Ama bir yandan da gazetecinin topluma ışık olmak gibi bir görevi yok muydu, ben mi yanlış hatırlıyorum?
Geçenlerde de final sınavlarını bitirdik. Sorulardan biri imlâ ile ilgiliydi.
Bazı öğrencilerim, 3’üncü sınıf gazetecilik bölümünde bu sorunun sorulmak zorunda kalmasını ‘utanç verici’ olarak nitelemiş. Maalesef kendilerine katılıyorum.
İki sınıfta da 4’te 4 yapan öğrenci maalesef yok. 4’te 3 yapan iki öğrenci var, onlardan biri de Mısırlı.

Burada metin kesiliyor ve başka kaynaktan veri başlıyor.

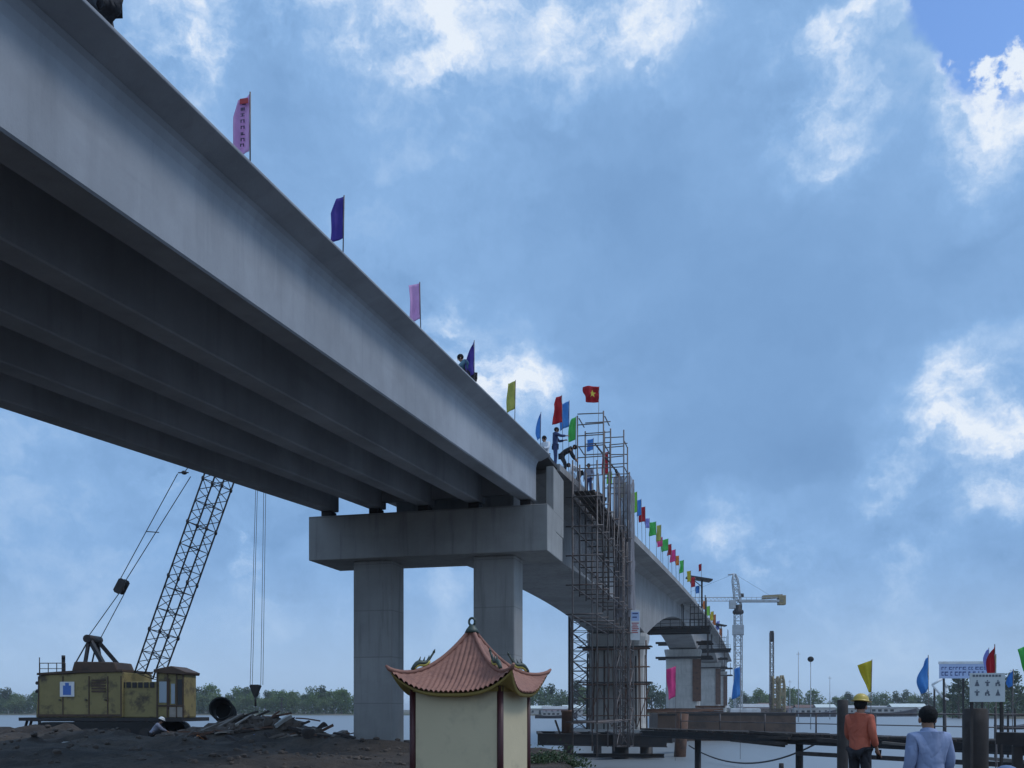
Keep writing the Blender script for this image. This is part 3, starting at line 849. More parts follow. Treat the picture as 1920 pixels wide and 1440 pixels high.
for px, w, dd in ((1066,.34,61),(1163,.55,61),(1212,.42,61.5),(1120,.3,66)):
    t_ = at(px, 1392, dd); c = MB(); c.tube((t_.x,t_.y,WATER-3),(t_.x,t_.y,t_.z-.02),w,12); c.build('pile', 'dark_steel', fw)
a = at(1280,1338,63); b_ = at(1272,1462,63)
c = MB(); c.tube(b_, a, .40, 12); c.build('raking_pile', 'rust', fw)
c = MB()
for k in range(7):
    p = at(1015+36*k, 1378, 60.1); c.beam(p, p+FW*7, .28, .18)
c.build('cross_beams', 'dark_wood', fw)
cs = MB(); p = at(1063,1374,61.5); cs.lathe(p, [(.36,0),(.36,1.35),(.40,1.36),(.40,1.5),(.3,1.5),(.3,1.3)], 16)
tag(cs.build('steel_casing', 'rust'), 'short brown steel casing standing on the left end of the trestle', 'casing')
cs = MB(); cs.beam(at(1050,1376,60), at(1041,1350,60), .25, .12); tag(cs.build('timber_prop', 'dark_wood'), 'short dark timber leaning against the brown steel casing', 'timber')

# walkway jetty on the right
jt = thing('jetty_walkway', 'long dark timber walkway over the water in front of the barge', 'jetty', at(1560,1385,38))
JA, JB = at(1205,1369,50), at(2080,1402,27.5)
jd = (JB-JA).normalized(); jn_ = Vector((-jd.y, jd.x, 0)).normalized()
for off, dz in ((0,0),(1.3,0)):
    c = MB(); hbeam(c, JA+jn_*off+Vector((0,0,dz-.18)), JB+jn_*off+Vector((0,0,dz-.18)), .26, .34); c.build('stringer', 'dark_steel', jt)
c = MB()
L = (JB-JA).length; n = int(L/.42)
for i in range(n):
    p = JA + jd*(.42*i+.2) - jn_*(.12+random.uniform(0,.08)) + Vector((0,0,.045+random.uniform(0,.02)))
    c.beam(p, p+jn_*(1.62+random.uniform(-.1,.1)), .36+random.uniform(-.03,.03), .09)
c.build('planking', 'dark_wood', jt)
c = MB();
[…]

Ve öğrencilerden bazıları, tüm bu sonuçlara rağmen bana bu kadar düşük not beklemediklerini söylüyor. Yani yanlış yaptıklarının farkında değiller.
Murat Bardakçı’nın yazısında sözünü ettiği hata bilmezlikten ziyade dikkatsizlik ve gereksiz özgüvenden kaynaklanıyor.
Bilmediğinin farkında olmayan birinde dikkatsizlik ve gereksiz özgüven elbette olacaktır.
Tabii şunu da söylemem gerekir ki, yukarıda da sözünü ettiğim gibi bu çocuklar teknik uygulamada hepimizi beşle çarparlar.
Ama uygulamada bir sorunla karşılaştıklarında sorun çözme becerileri çok de gelişmiş değil. Bir doğruya farklı yollardan varılabileceği konusundaki yetenekleri körelmiş, her zaman ezberledikleri yoldan gitmek istiyorlar.
Öte yandan, ezberleri çok kuvvetli ama örnek olayla ilişkilendirme konusunda da sorunları var.
Yaşı büyük öğrenciler Türkçe konusunda daha iyi. Geldikleri eğitim sisteminde kompozisyon yazma gibi dersleri olan, sınıftan kolay geçemeyen dönemden kalan öğrenciler onlar da.
“Haber bu, zaten okuyup geçiyoruz, bu kadar da takılmaya gerek yok.” diyeniniz olabilir.
İyi hoş ama burada temel sorun zaten haber yazamamak değil, okuduğunu anlayamamak, tam ve düzgün cümle kuramamak, sorun çözememek, fazla özgüven…
Bu durum sadece gazetecilik mesleğinin sorunu değil, tüm alanların sorunu.
Genelleme yapmayı doğru bulmamakla birlikte, yukarıda verdiğim örneklerdeki gibilerin sayılarının giderek arttığı bir nesil var artık.
Ve artık, bunun dert edinilmesi gerekiyor.